## AVAILABLE DATA:
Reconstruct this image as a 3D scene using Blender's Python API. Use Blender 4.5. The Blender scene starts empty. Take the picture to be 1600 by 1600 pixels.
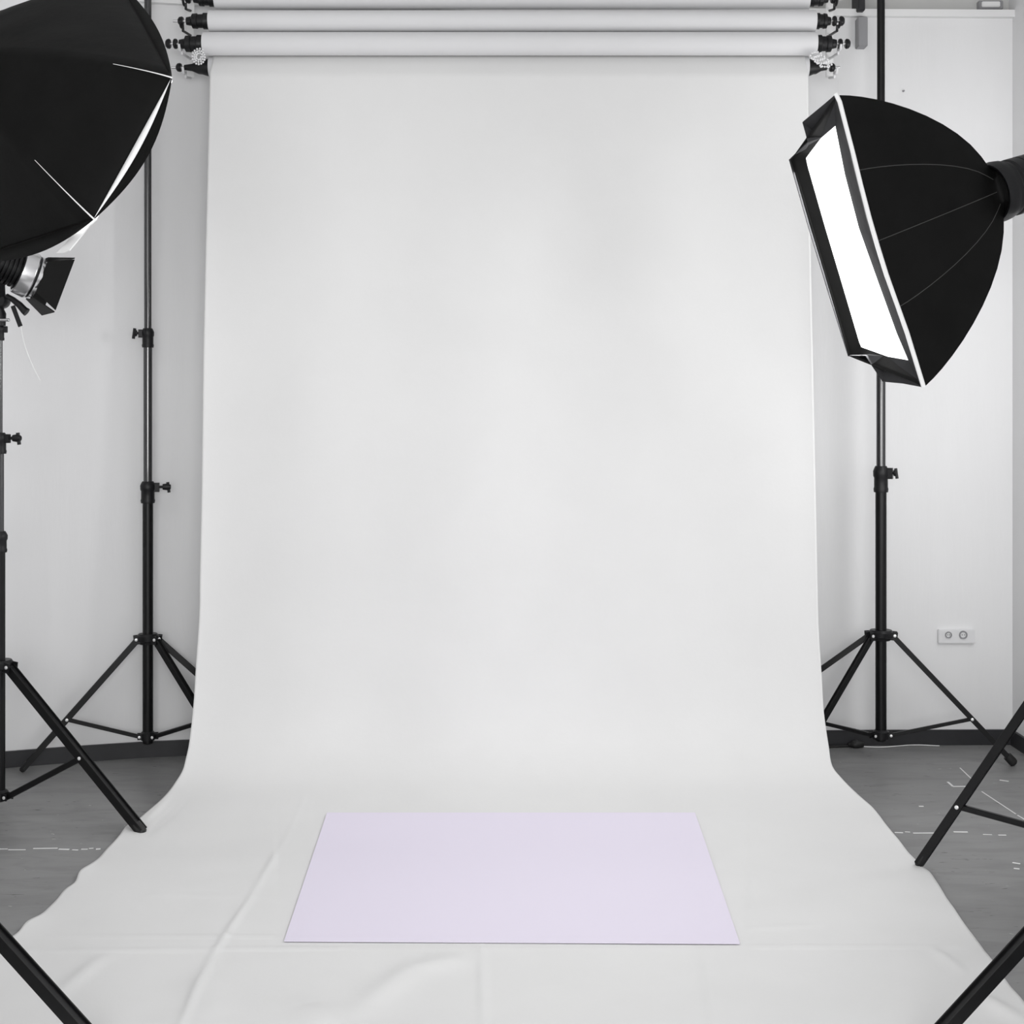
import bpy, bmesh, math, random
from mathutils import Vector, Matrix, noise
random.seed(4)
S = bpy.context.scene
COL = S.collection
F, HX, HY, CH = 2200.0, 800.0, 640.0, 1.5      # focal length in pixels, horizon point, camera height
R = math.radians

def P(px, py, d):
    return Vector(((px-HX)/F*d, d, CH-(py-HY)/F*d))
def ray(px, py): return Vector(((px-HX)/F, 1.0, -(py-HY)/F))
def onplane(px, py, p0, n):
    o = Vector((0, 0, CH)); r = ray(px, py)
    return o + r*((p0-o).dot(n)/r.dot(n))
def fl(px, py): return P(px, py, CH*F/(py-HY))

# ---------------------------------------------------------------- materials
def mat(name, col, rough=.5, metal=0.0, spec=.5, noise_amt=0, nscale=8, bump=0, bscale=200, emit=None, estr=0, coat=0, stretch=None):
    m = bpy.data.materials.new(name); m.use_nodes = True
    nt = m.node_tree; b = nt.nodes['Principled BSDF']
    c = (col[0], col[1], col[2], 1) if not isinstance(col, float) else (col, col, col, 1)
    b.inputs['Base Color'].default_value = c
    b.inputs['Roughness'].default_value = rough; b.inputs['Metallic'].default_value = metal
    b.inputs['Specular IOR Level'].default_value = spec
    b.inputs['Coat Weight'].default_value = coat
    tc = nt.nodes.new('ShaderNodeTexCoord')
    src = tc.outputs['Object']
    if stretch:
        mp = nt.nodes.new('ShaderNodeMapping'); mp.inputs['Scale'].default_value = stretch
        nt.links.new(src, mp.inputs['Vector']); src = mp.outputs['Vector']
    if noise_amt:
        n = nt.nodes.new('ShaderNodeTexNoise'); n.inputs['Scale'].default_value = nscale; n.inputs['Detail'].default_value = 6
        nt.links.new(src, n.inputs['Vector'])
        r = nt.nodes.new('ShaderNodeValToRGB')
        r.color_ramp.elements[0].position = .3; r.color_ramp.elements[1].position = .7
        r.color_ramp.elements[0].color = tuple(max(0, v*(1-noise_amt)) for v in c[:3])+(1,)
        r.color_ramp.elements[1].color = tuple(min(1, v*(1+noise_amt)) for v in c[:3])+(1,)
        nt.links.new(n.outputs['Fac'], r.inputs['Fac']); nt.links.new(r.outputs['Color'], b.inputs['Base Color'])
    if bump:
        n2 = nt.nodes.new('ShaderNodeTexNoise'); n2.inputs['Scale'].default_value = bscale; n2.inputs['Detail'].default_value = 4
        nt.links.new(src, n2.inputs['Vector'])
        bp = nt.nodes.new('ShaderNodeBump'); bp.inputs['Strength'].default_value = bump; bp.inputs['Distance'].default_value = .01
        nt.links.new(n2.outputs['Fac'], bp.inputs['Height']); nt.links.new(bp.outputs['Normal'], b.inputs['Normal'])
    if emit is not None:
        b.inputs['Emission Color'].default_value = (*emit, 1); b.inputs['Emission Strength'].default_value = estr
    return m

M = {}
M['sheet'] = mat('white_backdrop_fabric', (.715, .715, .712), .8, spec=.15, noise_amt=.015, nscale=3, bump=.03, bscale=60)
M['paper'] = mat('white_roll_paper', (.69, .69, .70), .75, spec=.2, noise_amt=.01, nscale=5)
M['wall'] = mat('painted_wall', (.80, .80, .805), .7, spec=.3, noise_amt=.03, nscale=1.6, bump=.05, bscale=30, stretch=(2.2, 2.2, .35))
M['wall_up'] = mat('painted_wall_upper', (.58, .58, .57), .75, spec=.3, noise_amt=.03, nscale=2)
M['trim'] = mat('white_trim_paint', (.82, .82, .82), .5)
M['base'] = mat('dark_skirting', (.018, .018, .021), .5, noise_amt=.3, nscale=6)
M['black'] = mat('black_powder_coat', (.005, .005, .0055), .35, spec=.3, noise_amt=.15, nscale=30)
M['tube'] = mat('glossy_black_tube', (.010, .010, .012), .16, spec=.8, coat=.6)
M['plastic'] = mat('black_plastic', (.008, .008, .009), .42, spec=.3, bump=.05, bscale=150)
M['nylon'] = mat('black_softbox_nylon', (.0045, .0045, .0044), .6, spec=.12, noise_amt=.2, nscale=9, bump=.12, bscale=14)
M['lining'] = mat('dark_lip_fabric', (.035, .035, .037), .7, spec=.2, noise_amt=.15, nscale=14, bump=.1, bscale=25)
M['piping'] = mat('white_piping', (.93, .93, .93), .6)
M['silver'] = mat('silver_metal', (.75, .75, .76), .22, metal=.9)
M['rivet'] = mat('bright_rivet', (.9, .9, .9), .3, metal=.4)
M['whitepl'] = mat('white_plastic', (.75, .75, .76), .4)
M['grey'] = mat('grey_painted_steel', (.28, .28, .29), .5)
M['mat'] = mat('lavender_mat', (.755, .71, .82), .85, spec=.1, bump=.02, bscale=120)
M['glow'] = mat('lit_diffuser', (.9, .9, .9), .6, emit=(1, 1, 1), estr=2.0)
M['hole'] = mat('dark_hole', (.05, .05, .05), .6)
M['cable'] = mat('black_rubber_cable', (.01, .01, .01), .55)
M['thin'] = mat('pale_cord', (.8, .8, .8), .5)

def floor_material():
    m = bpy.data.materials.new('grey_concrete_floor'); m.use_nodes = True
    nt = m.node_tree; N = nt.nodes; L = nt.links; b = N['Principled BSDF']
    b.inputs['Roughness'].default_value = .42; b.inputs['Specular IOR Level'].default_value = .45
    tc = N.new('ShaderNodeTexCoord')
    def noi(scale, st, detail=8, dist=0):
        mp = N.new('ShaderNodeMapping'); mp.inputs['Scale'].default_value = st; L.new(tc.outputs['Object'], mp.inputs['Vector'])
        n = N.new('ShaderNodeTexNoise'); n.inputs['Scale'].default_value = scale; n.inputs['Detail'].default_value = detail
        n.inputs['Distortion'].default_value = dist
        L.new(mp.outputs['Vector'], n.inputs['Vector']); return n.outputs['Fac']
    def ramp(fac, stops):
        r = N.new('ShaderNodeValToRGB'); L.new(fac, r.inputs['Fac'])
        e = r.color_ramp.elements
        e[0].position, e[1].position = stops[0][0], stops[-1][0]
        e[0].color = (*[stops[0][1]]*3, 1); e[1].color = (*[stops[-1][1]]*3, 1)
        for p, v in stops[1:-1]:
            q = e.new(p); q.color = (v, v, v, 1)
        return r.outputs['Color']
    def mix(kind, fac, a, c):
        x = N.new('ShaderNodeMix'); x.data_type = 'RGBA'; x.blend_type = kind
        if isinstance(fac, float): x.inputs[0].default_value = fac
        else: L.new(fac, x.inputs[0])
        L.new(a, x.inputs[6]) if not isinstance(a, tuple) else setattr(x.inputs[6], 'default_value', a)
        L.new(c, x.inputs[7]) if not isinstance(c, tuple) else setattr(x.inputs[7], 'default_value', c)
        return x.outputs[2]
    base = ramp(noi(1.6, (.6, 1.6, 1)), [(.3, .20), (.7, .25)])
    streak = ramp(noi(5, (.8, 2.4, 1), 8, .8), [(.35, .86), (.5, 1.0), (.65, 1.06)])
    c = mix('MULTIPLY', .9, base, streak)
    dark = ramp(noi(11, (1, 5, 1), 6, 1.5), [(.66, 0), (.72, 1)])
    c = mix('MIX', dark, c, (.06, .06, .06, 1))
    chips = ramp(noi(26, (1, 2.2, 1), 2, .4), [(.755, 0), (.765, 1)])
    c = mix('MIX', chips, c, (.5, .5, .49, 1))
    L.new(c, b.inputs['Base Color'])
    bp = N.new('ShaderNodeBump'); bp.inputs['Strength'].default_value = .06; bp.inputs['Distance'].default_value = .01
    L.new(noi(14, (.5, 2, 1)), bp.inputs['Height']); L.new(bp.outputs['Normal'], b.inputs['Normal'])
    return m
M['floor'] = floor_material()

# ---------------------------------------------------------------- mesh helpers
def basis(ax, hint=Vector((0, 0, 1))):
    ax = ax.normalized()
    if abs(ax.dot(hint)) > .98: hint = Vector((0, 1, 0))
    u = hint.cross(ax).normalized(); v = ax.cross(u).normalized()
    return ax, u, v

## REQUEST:
Find each line with the string "scene" and copy it out.

## RESULT:
Reconstruct this image as a 3D scene using Blender's Python API. Use Blender 4.5. The Blender scene starts empty. Take the picture to be 1600 by 1600 pixels.
S = bpy.context.scene